• **THE PROBLEM**: Set down all of the data exactly as it appears.

• **RECORDS SHOWN**:

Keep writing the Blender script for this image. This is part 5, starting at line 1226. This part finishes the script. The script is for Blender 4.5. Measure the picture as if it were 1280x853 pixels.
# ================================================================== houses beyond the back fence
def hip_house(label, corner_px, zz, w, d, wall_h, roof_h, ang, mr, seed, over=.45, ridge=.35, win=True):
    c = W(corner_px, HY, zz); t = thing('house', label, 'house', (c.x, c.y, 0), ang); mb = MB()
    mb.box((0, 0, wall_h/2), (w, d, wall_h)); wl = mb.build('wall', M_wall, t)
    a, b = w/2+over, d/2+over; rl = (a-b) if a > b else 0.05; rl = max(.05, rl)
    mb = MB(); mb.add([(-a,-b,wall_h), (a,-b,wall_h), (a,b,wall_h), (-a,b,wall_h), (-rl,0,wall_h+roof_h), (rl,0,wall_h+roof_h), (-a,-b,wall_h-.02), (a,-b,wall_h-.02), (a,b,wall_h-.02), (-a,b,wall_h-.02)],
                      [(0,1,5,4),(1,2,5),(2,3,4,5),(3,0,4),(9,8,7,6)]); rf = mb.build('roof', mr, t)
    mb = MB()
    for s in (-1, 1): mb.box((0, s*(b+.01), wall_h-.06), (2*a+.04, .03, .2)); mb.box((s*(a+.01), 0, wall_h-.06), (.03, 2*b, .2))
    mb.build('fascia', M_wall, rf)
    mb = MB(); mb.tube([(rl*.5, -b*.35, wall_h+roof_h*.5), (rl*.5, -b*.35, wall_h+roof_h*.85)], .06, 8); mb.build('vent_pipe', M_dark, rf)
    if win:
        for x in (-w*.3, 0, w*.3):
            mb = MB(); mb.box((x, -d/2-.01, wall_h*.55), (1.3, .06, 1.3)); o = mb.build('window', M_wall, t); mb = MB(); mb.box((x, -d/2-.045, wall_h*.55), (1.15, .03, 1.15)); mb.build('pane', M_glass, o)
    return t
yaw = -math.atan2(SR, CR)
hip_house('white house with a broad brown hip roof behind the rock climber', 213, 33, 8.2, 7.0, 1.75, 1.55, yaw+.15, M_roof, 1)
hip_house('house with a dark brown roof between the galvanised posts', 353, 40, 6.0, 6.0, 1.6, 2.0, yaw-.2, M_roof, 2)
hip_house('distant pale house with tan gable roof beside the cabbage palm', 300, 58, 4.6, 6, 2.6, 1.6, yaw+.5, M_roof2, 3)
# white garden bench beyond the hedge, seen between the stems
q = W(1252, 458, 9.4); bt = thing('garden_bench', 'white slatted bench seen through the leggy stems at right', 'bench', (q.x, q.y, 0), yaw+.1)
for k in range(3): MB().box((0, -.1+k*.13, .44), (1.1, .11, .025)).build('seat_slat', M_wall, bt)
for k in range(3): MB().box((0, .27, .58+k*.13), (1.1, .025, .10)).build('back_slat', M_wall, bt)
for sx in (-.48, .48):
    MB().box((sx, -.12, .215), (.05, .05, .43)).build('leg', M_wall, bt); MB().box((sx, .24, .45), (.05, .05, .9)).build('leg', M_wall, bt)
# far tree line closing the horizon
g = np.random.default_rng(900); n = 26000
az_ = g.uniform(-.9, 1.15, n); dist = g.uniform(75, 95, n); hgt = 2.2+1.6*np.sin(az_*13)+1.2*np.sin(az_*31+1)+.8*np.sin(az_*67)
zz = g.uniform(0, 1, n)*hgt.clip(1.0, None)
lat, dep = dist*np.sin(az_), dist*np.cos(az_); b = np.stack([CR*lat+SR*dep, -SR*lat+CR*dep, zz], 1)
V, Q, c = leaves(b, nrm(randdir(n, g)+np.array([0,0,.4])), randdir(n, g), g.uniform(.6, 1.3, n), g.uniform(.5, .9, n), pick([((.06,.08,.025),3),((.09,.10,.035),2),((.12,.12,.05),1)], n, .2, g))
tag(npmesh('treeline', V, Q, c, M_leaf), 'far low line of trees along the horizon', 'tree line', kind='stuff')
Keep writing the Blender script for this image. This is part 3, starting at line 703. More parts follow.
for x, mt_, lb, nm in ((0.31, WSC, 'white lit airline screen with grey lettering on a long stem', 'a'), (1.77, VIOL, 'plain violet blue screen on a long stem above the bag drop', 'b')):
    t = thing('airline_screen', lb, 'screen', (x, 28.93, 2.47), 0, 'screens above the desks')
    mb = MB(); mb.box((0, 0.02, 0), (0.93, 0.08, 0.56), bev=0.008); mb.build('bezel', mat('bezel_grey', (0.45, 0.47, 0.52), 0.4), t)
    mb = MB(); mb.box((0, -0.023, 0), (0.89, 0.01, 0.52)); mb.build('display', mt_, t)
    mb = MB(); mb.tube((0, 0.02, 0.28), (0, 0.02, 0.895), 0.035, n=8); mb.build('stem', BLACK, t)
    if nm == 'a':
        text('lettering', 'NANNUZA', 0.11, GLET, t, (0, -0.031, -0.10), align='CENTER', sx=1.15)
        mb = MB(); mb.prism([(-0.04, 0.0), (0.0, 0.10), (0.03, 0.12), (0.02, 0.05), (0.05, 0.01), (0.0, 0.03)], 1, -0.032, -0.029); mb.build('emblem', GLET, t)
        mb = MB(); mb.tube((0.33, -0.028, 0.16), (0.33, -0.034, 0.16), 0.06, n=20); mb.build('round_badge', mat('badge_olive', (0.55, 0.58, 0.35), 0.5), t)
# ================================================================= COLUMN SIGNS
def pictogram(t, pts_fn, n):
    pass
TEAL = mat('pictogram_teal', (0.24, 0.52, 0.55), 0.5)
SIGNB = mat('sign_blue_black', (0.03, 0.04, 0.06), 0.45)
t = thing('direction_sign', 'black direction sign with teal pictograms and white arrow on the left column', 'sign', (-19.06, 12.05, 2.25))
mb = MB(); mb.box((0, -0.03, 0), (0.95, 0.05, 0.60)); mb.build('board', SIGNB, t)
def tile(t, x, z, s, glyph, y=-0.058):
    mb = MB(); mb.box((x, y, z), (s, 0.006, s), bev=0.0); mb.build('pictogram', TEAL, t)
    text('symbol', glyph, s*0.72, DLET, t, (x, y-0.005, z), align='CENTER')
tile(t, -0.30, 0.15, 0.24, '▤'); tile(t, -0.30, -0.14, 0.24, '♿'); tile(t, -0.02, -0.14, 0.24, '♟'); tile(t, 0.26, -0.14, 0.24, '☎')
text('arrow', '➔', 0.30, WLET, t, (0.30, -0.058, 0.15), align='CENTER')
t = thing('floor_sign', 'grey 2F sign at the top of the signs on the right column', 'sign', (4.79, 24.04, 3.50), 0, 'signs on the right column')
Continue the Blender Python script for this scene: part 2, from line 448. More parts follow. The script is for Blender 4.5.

• **FINAL ANSWER**:
Keep writing the Blender script for this image. This is part 5, starting at line 1226. This part finishes the script. The script is for Blender 4.5. Measure the picture as if it were 1280x853 pixels.
# ================================================================== houses beyond the back fence
def hip_house(label, corner_px, zz, w, d, wall_h, roof_h, ang, mr, seed, over=.45, ridge=.35, win=True):
    c = W(corner_px, HY, zz); t = thing('house', label, 'house', (c.x, c.y, 0), ang); mb = MB()
    mb.box((0, 0, wall_h/2), (w, d, wall_h)); wl = mb.build('wall', M_wall, t)
    a, b = w/2+over, d/2+over; rl = (a-b) if a > b else 0.05; rl = max(.05, rl)
    mb = MB(); mb.add([(-a,-b,wall_h), (a,-b,wall_h), (a,b,wall_h), (-a,b,wall_h), (-rl,0,wall_h+roof_h), (rl,0,wall_h+roof_h), (-a,-b,wall_h-.02), (a,-b,wall_h-.02), (a,b,wall_h-.02), (-a,b,wall_h-.02)],
                      [(0,1,5,4),(1,2,5),(2,3,4,5),(3,0,4),(9,8,7,6)]); rf = mb.build('roof', mr, t)
    mb = MB()
    for s in (-1, 1): mb.box((0, s*(b+.01), wall_h-.06), (2*a+.04, .03, .2)); mb.box((s*(a+.01), 0, wall_h-.06), (.03, 2*b, .2))
    mb.build('fascia', M_wall, rf)
    mb = MB(); mb.tube([(rl*.5, -b*.35, wall_h+roof_h*.5), (rl*.5, -b*.35, wall_h+roof_h*.85)], .06, 8); mb.build('vent_pipe', M_dark, rf)
    if win:
        for x in (-w*.3, 0, w*.3):
            mb = MB(); mb.box((x, -d/2-.01, wall_h*.55), (1.3, .06, 1.3)); o = mb.build('window', M_wall, t); mb = MB(); mb.box((x, -d/2-.045, wall_h*.55), (1.15, .03, 1.15)); mb.build('pane', M_glass, o)
    return t
yaw = -math.atan2(SR, CR)
hip_house('white house with a broad brown hip roof behind the rock climber', 213, 33, 8.2, 7.0, 1.75, 1.55, yaw+.15, M_roof, 1)
hip_house('house with a dark brown roof between the galvanised posts', 353, 40, 6.0, 6.0, 1.6, 2.0, yaw-.2, M_roof, 2)
hip_house('distant pale house with tan gable roof beside the cabbage palm', 300, 58, 4.6, 6, 2.6, 1.6, yaw+.5, M_roof2, 3)
# white garden bench beyond the hedge, seen between the stems
q = W(1252, 458, 9.4); bt = thing('garden_bench', 'white slatted bench seen through the leggy stems at right', 'bench', (q.x, q.y, 0), yaw+.1)
for k in range(3): MB().box((0, -.1+k*.13, .44), (1.1, .11, .025)).build('seat_slat', M_wall, bt)
for k in range(3): MB().box((0, .27, .58+k*.13), (1.1, .025, .10)).build('back_slat', M_wall, bt)
for sx in (-.48, .48):
    MB().box((sx, -.12, .215), (.05, .05, .43)).build('leg', M_wall, bt); MB().box((sx, .24, .45), (.05, .05, .9)).build('leg', M_wall, bt)
# far tree line closing the horizon
g = np.random.default_rng(900); n = 26000
az_ = g.uniform(-.9, 1.15, n); dist = g.uniform(75, 95, n); hgt = 2.2+1.6*np.sin(az_*13)+1.2*np.sin(az_*31+1)+.8*np.sin(az_*67)
zz = g.uniform(0, 1, n)*hgt.clip(1.0, None)
lat, dep = dist*np.sin(az_), dist*np.cos(az_); b = np.stack([CR*lat+SR*dep, -SR*lat+CR*dep, zz], 1)
V, Q, c = leaves(b, nrm(randdir(n, g)+np.array([0,0,.4])), randdir(n, g), g.uniform(.6, 1.3, n), g.uniform(.5, .9, n), pick([((.06,.08,.025),3),((.09,.10,.035),2),((.12,.12,.05),1)], n, .2, g))
tag(npmesh('treeline', V, Q, c, M_leaf), 'far low line of trees along the horizon', 'tree line', kind='stuff')
Keep writing the Blender script for this image. This is part 3, starting at line 703. More parts follow.
for x, mt_, lb, nm in ((0.31, WSC, 'white lit airline screen with grey lettering on a long stem', 'a'), (1.77, VIOL, 'plain violet blue screen on a long stem above the bag drop', 'b')):
    t = thing('airline_screen', lb, 'screen', (x, 28.93, 2.47), 0, 'screens above the desks')
    mb = MB(); mb.box((0, 0.02, 0), (0.93, 0.08, 0.56), bev=0.008); mb.build('bezel', mat('bezel_grey', (0.45, 0.47, 0.52), 0.4), t)
    mb = MB(); mb.box((0, -0.023, 0), (0.89, 0.01, 0.52)); mb.build('display', mt_, t)
    mb = MB(); mb.tube((0, 0.02, 0.28), (0, 0.02, 0.895), 0.035, n=8); mb.build('stem', BLACK, t)
    if nm == 'a':
        text('lettering', 'NANNUZA', 0.11, GLET, t, (0, -0.031, -0.10), align='CENTER', sx=1.15)
        mb = MB(); mb.prism([(-0.04, 0.0), (0.0, 0.10), (0.03, 0.12), (0.02, 0.05), (0.05, 0.01), (0.0, 0.03)], 1, -0.032, -0.029); mb.build('emblem', GLET, t)
        mb = MB(); mb.tube((0.33, -0.028, 0.16), (0.33, -0.034, 0.16), 0.06, n=20); mb.build('round_badge', mat('badge_olive', (0.55, 0.58, 0.35), 0.5), t)
# ================================================================= COLUMN SIGNS
def pictogram(t, pts_fn, n):
    pass
TEAL = mat('pictogram_teal', (0.24, 0.52, 0.55), 0.5)
SIGNB = mat('sign_blue_black', (0.03, 0.04, 0.06), 0.45)
t = thing('direction_sign', 'black direction sign with teal pictograms and white arrow on the left column', 'sign', (-19.06, 12.05, 2.25))
mb = MB(); mb.box((0, -0.03, 0), (0.95, 0.05, 0.60)); mb.build('board', SIGNB, t)
def tile(t, x, z, s, glyph, y=-0.058):
    mb = MB(); mb.box((x, y, z), (s, 0.006, s), bev=0.0); mb.build('pictogram', TEAL, t)
    text('symbol', glyph, s*0.72, DLET, t, (x, y-0.005, z), align='CENTER')
tile(t, -0.30, 0.15, 0.24, '▤'); tile(t, -0.30, -0.14, 0.24, '♿'); tile(t, -0.02, -0.14, 0.24, '♟'); tile(t, 0.26, -0.14, 0.24, '☎')
text('arrow', '➔', 0.30, WLET, t, (0.30, -0.058, 0.15), align='CENTER')
t = thing('floor_sign', 'grey 2F sign at the top of the signs on the right column', 'sign', (4.79, 24.04, 3.50), 0, 'signs on the right column')
Continue the Blender Python script for this scene: part 2, from line 448. More parts follow. The script is for Blender 4.5.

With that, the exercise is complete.